There is a fact that deserves to be celebrated — and understood. On February 12th, the draft of the PDE 2035 (Ten-Year Energy Expansion Plan 2035) was published for public consultation by the Ministry of Mines and Energy, and the official planning of the electricity sector has begun to treat distributed generation (solar energy on rooftops and small systems connected to the distribution network) as a premise, not as a footnote.
The document, prepared by EPE, projects strong expansion of this energy produced close to consumption in the next decade and indicates that the outcome depends on the regulatory design. In simpler terms: Brazil recognizes that energy produced "at the point of use," close to where it is consumed, is already a structural part of the system.
Globally, this is still rare. In most countries, due to market design, contracting, and incentives, expansion is dominated by large, centralized projects—easier to finance, contract, and operate under a traditional utilities model.
There are exceptions (Australia and parts of the US) where distributed generation has gained scale and forced the grid to evolve. Brazil enters this conversation with a positive aggravating factor: it is a continental country, and the social value of producing energy close to consumption—with less exposure to bottlenecks and long lead times—tends to be greater.
Getting here was the result of struggle and persistence. The legal framework for distributed generation, enacted during the Bolsonaro administration, brought regulatory predictability to an expanding market and reduced uncertainty.
From there, the topic gained traction in public hearings and national debate.

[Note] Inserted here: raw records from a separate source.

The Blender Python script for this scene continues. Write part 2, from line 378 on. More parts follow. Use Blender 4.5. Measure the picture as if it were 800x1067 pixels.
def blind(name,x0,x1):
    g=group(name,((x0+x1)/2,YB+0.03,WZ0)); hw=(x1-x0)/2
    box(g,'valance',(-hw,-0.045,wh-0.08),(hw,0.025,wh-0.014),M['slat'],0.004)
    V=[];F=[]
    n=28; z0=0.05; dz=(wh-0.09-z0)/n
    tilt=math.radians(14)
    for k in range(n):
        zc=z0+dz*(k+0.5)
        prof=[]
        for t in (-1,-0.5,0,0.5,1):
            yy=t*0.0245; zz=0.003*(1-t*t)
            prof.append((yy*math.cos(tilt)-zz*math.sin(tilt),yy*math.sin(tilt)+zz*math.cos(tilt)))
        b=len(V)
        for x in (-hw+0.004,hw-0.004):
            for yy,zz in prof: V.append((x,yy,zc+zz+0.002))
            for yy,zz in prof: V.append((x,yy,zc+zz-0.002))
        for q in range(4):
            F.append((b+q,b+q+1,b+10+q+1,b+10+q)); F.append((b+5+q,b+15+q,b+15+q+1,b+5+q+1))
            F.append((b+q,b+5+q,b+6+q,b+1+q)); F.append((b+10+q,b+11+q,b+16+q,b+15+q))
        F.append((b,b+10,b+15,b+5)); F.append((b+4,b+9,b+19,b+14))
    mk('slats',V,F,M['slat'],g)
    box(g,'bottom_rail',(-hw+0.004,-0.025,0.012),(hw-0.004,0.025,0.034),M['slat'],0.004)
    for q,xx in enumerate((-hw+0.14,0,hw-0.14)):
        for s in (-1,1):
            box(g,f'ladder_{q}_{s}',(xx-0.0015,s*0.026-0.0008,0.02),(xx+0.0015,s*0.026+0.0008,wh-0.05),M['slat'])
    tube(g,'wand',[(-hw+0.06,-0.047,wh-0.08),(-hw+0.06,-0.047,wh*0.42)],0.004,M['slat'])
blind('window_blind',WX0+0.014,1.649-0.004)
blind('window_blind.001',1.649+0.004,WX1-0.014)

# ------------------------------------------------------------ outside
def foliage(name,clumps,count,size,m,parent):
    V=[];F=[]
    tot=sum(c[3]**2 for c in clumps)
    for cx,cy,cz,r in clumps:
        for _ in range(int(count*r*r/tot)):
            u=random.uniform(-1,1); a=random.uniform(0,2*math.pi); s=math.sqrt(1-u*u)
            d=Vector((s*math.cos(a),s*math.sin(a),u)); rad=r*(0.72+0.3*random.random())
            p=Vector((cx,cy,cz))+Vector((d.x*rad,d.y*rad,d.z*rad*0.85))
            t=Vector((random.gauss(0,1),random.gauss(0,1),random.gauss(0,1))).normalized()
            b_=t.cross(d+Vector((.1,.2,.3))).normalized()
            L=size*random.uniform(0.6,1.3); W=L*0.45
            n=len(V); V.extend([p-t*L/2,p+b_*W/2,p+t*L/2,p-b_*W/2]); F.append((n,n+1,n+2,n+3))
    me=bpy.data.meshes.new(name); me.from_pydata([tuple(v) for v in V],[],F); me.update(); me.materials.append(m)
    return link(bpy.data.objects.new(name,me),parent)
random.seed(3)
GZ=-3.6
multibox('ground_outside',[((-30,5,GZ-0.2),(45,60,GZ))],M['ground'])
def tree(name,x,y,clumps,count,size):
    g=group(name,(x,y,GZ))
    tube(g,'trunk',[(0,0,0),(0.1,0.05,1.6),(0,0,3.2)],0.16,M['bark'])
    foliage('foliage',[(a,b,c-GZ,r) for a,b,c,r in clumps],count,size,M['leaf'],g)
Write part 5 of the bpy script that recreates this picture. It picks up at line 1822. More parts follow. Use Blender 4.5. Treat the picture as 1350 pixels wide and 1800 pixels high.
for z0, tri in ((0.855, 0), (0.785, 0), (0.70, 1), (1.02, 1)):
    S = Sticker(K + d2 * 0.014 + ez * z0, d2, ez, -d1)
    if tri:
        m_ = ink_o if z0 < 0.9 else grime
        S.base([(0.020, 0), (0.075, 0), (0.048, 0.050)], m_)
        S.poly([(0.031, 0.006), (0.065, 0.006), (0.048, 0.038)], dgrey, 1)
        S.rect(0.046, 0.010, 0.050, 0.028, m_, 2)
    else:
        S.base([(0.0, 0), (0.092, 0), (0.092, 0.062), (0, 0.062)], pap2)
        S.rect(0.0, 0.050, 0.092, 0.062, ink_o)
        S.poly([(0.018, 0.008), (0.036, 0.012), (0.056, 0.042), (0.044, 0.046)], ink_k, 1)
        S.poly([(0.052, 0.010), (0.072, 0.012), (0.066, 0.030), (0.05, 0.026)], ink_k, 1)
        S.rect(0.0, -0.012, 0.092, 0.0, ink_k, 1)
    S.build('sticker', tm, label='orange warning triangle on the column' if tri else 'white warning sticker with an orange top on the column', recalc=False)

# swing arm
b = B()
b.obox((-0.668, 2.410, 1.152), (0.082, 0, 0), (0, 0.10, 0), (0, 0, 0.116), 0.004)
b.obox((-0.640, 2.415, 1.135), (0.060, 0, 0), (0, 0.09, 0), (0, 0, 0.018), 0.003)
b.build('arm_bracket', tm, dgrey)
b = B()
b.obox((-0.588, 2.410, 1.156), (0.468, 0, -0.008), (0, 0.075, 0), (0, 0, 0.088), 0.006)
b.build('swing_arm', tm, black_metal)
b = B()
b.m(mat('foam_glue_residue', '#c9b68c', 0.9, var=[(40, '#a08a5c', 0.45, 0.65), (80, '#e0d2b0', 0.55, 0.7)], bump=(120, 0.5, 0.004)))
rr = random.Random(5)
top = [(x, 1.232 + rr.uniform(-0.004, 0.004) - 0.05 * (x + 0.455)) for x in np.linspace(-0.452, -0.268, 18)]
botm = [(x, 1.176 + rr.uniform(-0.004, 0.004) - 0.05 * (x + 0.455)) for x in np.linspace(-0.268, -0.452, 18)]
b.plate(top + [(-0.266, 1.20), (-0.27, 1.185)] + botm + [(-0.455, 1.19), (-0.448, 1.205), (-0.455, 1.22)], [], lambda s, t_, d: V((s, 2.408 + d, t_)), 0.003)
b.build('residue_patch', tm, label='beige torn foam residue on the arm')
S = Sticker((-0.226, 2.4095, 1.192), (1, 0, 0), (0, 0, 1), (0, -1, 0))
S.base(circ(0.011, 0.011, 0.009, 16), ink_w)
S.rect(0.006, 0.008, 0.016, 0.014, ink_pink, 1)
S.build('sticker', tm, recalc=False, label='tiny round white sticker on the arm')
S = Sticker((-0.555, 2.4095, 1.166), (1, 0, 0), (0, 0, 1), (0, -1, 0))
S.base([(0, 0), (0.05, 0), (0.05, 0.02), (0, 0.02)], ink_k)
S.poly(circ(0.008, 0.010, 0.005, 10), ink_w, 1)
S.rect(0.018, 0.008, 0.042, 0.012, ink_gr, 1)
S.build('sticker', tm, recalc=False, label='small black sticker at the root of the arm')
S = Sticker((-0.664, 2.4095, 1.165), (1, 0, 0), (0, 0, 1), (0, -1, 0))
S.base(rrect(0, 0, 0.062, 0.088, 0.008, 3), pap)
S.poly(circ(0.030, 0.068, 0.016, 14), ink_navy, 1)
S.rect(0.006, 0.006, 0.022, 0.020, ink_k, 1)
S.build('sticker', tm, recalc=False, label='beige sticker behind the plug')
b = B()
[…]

INEL participated in this trajectory of technical advocacy: it insisted that distributed generation is not a "fad," it is distributed infrastructure—with the potential to increase consumer autonomy, accelerate the energy transition, and reduce system vulnerabilities.
But celebrating doesn't mean ignoring the next step. When distributed generation reaches tens of gigawatts, the question changes from "to install or not to install?" to: how does the system operate with this?
The grid was designed for energy to flow "from the power plant to the home." Now it needs to learn how to function with energy also flowing "from the home to the grid." This requires rules for power quality, protection coordination, metering, data, and economic signaling—to avoid improvisation and conflict.
This is where the debate becomes truly important for those who live in cities. The decisive step is to unlock storage and coordination: batteries behind the meter and aggregated solutions can shift consumption, reduce peaks, increase resilience, and make distributed generation more useful to the system.
The point is not to "replace the network," but to make the network work better by rewarding attributes (flexibility, peak reduction, services) and creating mechanisms for revenue stacking in a transparent way.
Consumers notice this in their bill and service: a more rational and predictable tariff, and a more reliable supply. A roof, battery, smart meter, and a well-designed tariff can become a package of efficiency and security—instead of a recurring source of conflict.
If Brazil gets this regulatory and technical design right, it has a real chance of becoming a global benchmark for decentralized energy planning in a continental country — with the citizen, and not just the megaproject, at the center of energy policy.